3. Jack of all trades.
If you think that putting in a lot of services as add-ons to your business plan would fascinate investors, you could never have been more wrong. It is better to have a niche in mind and focus in it than be a jack of all trades and master of none. Pick a niche, research and present. Later, you could start to seek expansion.
4. Poor marketing strategy.
Your business plan should tell investors how and what channels you hope to take your sales through. A poor marketing strategy already spells a very low return on investment. Make sure your plan is packed with marketing and distribution strategies that are practical and efficient.
5. Technicality
In a bid to impress, you might want to start using all these business vocabularies and technical terms which would hurt you with investors. It is advisable that you use core technical terms pertaining to the business so that they know you’re versed in the business, but overdoing it is just out of the question. All they need to know is the problems it solves and the customers it caters to.
6. Absence of risk analysis.
Even here at Abode, we never forget to remind you that all business has their own risks and there are ways to manage and minimize them.
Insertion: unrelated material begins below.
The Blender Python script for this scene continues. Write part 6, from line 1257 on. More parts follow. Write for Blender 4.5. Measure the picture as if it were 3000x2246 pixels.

Therefore, if you have written your own business plan like a paradise without risk management tools, you are clearly not equipped to handle crises and investors won’t fund you.
7. Over-the-moon financial expectations
An expectation is supposed to make profits but when calculating your future profits/ projections, make sure you keep in mind the unpredictability of the market. putting a high figure of projected income just to impress investors is a poor business strategy on its own, and they would see through the lie.